New Swiss Law Delays Primate Experiments

According to the March 5, 2007 issue of swissinfo, researchers in Zurich carrying out experiments on primates have encountered problems following the implementation of stricter laws to reduce animal suffering. Two experiments involving macaque monkeys have been delayed as a result of confusion over how the law should be interpreted. Under Swiss law, scientists must submit a protocol involving all animal experimentation to a local evaluation committee.

While the committee is only a consultative body, the cantonal veterinary office (Switzerland is divided into 23 cantons) that delivers the research permits usually follows its recommendations. In Zurich, the head of the local committee is a philosopher. The committee also includes scientists and animal protectors. Some projects have been frozen when their authorizations came up for renewal or when a new request was submitted.

One scientist affected is Daniel Kiper of Zurich’s Institute for Neuroinformatics. His application to use monkeys in his research, which he claimed had the potential to help stroke victims, was rejected, as was his plan to deprive the animals of water before experiments. Water would be used as a reward when the macaques carried out a task properly. How this would help stroke victims is not clear to IPPL.

The reasons behind the refusals to renew Kiper’s authorizations are rooted in revised Swiss legislation, which has reinforced the notion of animal dignity and changed the way the evaluation committees should go about their work.

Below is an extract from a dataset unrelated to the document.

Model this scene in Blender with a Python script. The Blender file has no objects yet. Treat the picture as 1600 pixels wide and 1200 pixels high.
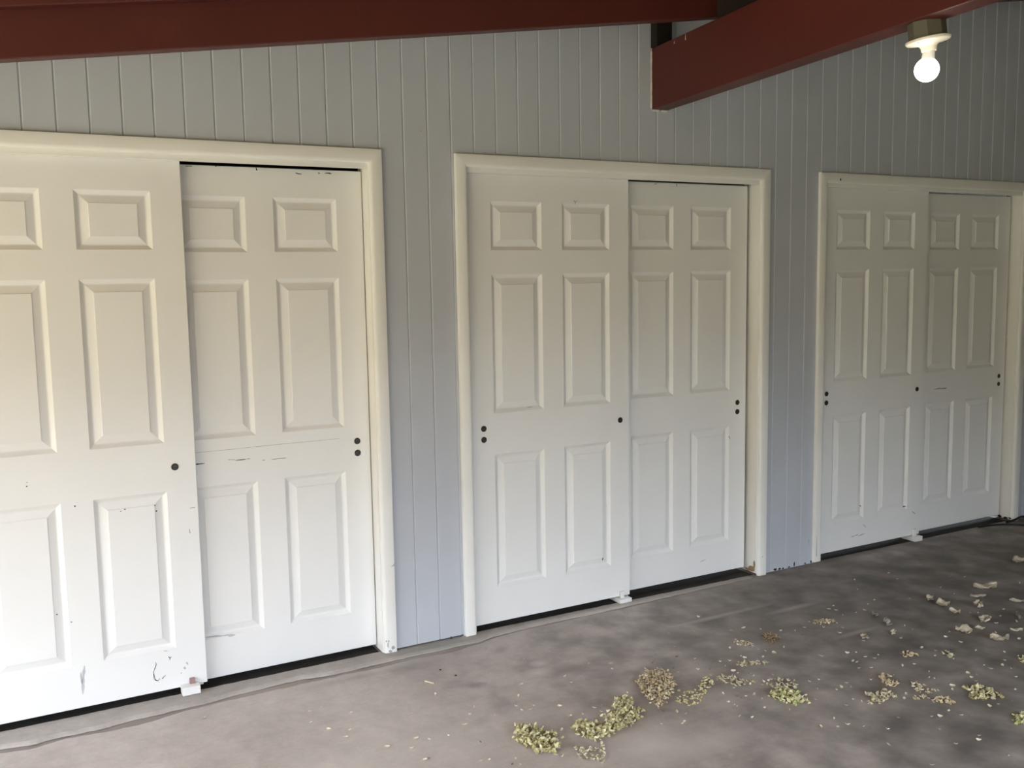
import bpy, bmesh, math, random
from mathutils import Vector, Matrix

scene = bpy.context.scene
COL = scene.collection
random.seed(11)

# ------------------------------------------------------------------ camera
cam_data = bpy.data.cameras.new('camera')
cam = bpy.data.objects.new('camera', cam_data)
COL.objects.link(cam)
R_ = Vector((0.87752181, -0.47923672, -0.01695971))
U_ = Vector((0.06724908, 0.08796721, 0.99385076))
F_ = Vector((0.47479788, 0.87326625, -0.10942137))
rot = Matrix((R_, U_, -F_)).transposed().to_4x4()
cam.matrix_world = Matrix.Translation((-0.84864, -3.76486, 1.60158)) @ rot
cam_data.sensor_fit = 'HORIZONTAL'
cam_data.sensor_width = 36.0
cam_data.lens = 36.0 * 1500.0 / 1600.0
cam_data.clip_start = 0.02
scene.camera = cam

# ------------------------------------------------------------------ sky, exposure
world = bpy.data.worlds.new('sky')
scene.world = world
world.use_nodes = True
nt = world.node_tree
nt.nodes.clear()
w_out = nt.nodes.new('ShaderNodeOutputWorld')
w_bg = nt.nodes.new('ShaderNodeBackground')
w_tc = nt.nodes.new('ShaderNodeTexCoord')
w_sep = nt.nodes.new('ShaderNodeSeparateXYZ')
w_ramp = nt.nodes.new('ShaderNodeValToRGB')
nt.links.new(w_tc.outputs['Generated'], w_sep.inputs[0])
w_west = nt.nodes.new('ShaderNodeMath'); w_west.operation = 'MULTIPLY'; w_west.use_clamp = True
w_west.inputs[1].default_value = -1.0
w_line = nt.nodes.new('ShaderNodeMath'); w_line.operation = 'MULTIPLY_ADD'      # horizon band raised at the open left side to dim its low sky light
w_line.inputs[1].default_value = -0.10
nt.links.new(w_sep.outputs['X'], w_west.inputs[0])
nt.links.new(w_west.outputs[0], w_line.inputs[0])
nt.links.new(w_sep.outputs['Z'], w_line.inputs[2])
nt.links.new(w_line.outputs[0], w_ramp.inputs['Fac'])
nt.links.new(w_ramp.outputs['Color'], w_bg.inputs['Color'])
nt.links.new(w_bg.outputs[0], w_out.inputs[0])
el = w_ramp.color_ramp.elements
el[0].position = 0.01
el[0].color = (0.10, 0.09, 0.05, 1)      # distant trees along the horizon
el[1].position = 0.16
el[1].color = (0.80, 0.90, 1.05, 1)      # overcast sky
e = el.new(0.08)
e.color = (0.16, 0.14, 0.08, 1)
w_bg.inputs['Strength'].default_value = 5.0
scene.view_settings.view_transform = 'Standard'
scene.view_settings.look = 'None'
scene.view_settings.gamma = 1.0
scene.view_settings.exposure = 1.42
scene.view_settings.use_curve_mapping = False

# ------------------------------------------------------------------ helpers
def link(o, parent=None):
    COL.objects.link(o)
    if parent is not None:
        o.parent = parent
    return o

def tag(o, label=None, cat=None, group=None, kind=None):
    if label: o['label'] = label
    if cat: o['category'] = cat
    if group: o['group'] = group
    if kind: o['kind'] = kind
    return o

def empty(name, loc=(0, 0, 0), rotz=0.0):
    o = bpy.data.objects.new(name, None)
    o.empty_display_size = 0.05
    o.location = loc
    o.rotation_euler = (0, 0, rotz)
    return link(o)

def mesh_obj(name, verts, faces, mat, parent=None, smooth=False, loc=(0, 0, 0)):
    me = bpy.data.meshes.new(name)
    me.from_pydata([tuple(v) for v in verts], [], faces)
    me.update()
    bm = bmesh.new()
    bm.from_mesh(me)
    bmesh.ops.recalc_face_normals(bm, faces=bm.faces)
    bm.to_mesh(me)
    bm.free()
    if mat: me.materials.append(mat)
    if smooth:
        for p in me.polygons: p.use_smooth = True
    o = bpy.data.objects.new(name, me)
    o.location = loc
    return link(o, parent)

class MB:
    """collects shapes into one mesh"""
    def __init__(s): s.v = []; s.f = []
    def add(s, vs, fs):
        k = len(s.v); s.v += [tuple(v) for v in vs]; s.f += [tuple(i + k for i in f) for f in fs]
    def box(s, a, b, c=0.0):
        """axis box a..b with chamfer c"""
        (x0, y0, z0), (x1, y1, z1) = a, b
        if c <= 0:
            s.add([(x0,y0,z0),(x1,y0,z0),(x1,y1,z0),(x0,y1,z0),(x0,y0,z1),(x1,y0,z1),(x1,y1,z1),(x0,y1,z1)],
                  [(0,3,2,1),(4,5,6,7),(0,1,5,4),(1,2,6,5),(2,3,7,6),(3,0,4,7)])
            return
        bm = bmesh.new()
        bmesh.ops.create_cube(bm, size=1.0)
        for v in bm.verts:
            v.co = Vector(((x0+x1)/2 + v.co.x*(x1-x0), (y0+y1)/2 + v.co.y*(y1-y0), (z0+z1)/2 + v.co.z*(z1-z0)))
        bmesh.ops.bevel(bm, geom=bm.edges[:], offset=c, segments=2, profile=0.5, affect='EDGES')
        bm.verts.index_update()
        s.add([v.co.copy() for v in bm.verts], [[v.index for v in f.verts] for f in bm.faces])
        bm.free()
    def lathe(s, prof, n=32, m=None):
        """prof: (r, z) list, revolved about z, then transformed by m"""
        m = m or Matrix()
        k = len(s.v)
        for r, z in prof:
            for i in range(n):
                a = 2*math.pi*i/n
                s.v.append(tuple(m @ Vector((max(r, 1e-5)*math.cos(a), max(r, 1e-5)*math.sin(a), z))))
        for j in range(len(prof)-1):
            for i in range(n):
                i2 = (i+1) % n
                s.f.append((k+j*n+i, k+j*n+i2, k+(j+1)*n+i2, k+(j+1)*n+i))
        s.f.append(tuple(k+i for i in range(n))[::-1])
        s.f.append(tuple(k+(len(prof)-1)*n+i for i in range(n)))
    def build(s, name, mat, parent=None, smooth=False, loc=(0,0,0)):
        return mesh_obj(name, s.v, s.f, mat, parent, smooth, loc)

def smooth_by_angle(o, deg=35):
    me = o.data
    for p in me.polygons: p.use_smooth = True
    bm = bmesh.new(); bm.from_mesh(me)
    for ed in bm.edges:
        if len(ed.link_faces) == 2 and ed.calc_face_angle(0) > math.radians(deg):
            ed.smooth = False
    bm.to_mesh(me); bm.free()
    return o

# ------------------------------------------------------------------ materials
def mat_base(name, rough=0.5, spec=0.5):
    m = bpy.data.materials.new(name); m.use_nodes = True
    n = m.node_tree; b = n.nodes['Principled BSDF']
    b.inputs['Roughness'].default_value = rough
    b.inputs['Specular IOR Level'].default_value = spec
    return m, n, b

def node(n, t, **kw):
    x = n.nodes.new(t)
    for k, v in kw.items(): setattr(x, k, v)
    return x

def mixc(n, fac, a, b, blend='MIX'):
    x = node(n, 'ShaderNodeMix', data_type='RGBA', blend_type=blend)
    for sock, val in ((x.inputs[0], fac), (x.inputs[6], a), (x.inputs[7], b)):
        if hasattr(val, 'is_linked'): n.links.new(val, sock)
        elif isinstance(val, tuple): sock.default_value = (*val, 1)
        else: sock.default_value = val
    return x.outputs[2]

def noise(n, vec, scale, detail=4, rough=0.55, stretch=None, dist=0.0):
    if stretch:
        mp = node(n, 'ShaderNodeMapping'); mp.inputs['Scale'].default_value = stretch
        n.links.new(vec, mp.inputs[0]); vec = mp.outputs[0]
    x = node(n, 'ShaderNodeTexNoise')
    x.inputs['Scale'].default_value = scale; x.inputs['Detail'].default_value = detail
    x.inputs['Roughness'].default_value = rough; x.inputs['Distortion'].default_value = dist
    n.links.new(vec, x.inputs['Vector'])
    return x.outputs['Fac']

def ramp(n, fac, p0, p1, c0=(0,0,0), c1=(1,1,1)):
    r = node(n, 'ShaderNodeValToRGB')
    r.color_ramp.elements[0].position = p0; r.color_ramp.elements[0].color = (*c0, 1)
    r.color_ramp.elements[1].position = p1; r.color_ramp.elements[1].color = (*c1, 1)
    n.links.new(fac, r.inputs[0])
    return r.outputs[0]

def bump(n, b, h, strength, dist):
    x = node(n, 'ShaderNodeBump'); x.inputs['Strength'].default_value = strength; x.inputs['Distance'].default_value = dist
    n.links.new(h, x.inputs['Height']); n.links.new(x.outputs[0], b.inputs['Normal'])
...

Previously, committees had focused mainly on reducing the number of experiments, refining and replacing them when possible.

The revised law gives animals’ dignity more weight. According to Klaus Peter Rippe, president of the Zurich committee, using the reward mechanism to get a monkey to carry out a task was harmful to the animal’s dignity. Rippe commented to swissinfo,

The dignity of animals is written into the [Swiss] constitution. The commission is not interested inethical stances, and my own ethical viewpoint is not important. Officials at the Federal Veterinary Office admit there is a problem since there are no clear criteria to what constitutes an animal’s dignity and that they will be probably defined through practice.

Another experiment that included implanting electrodes in the monkeys’ brains for measurements was rejected. Pro-experimentation lobbies are protesting that Swiss animal experimenters may go overseas to perform experiments not approved.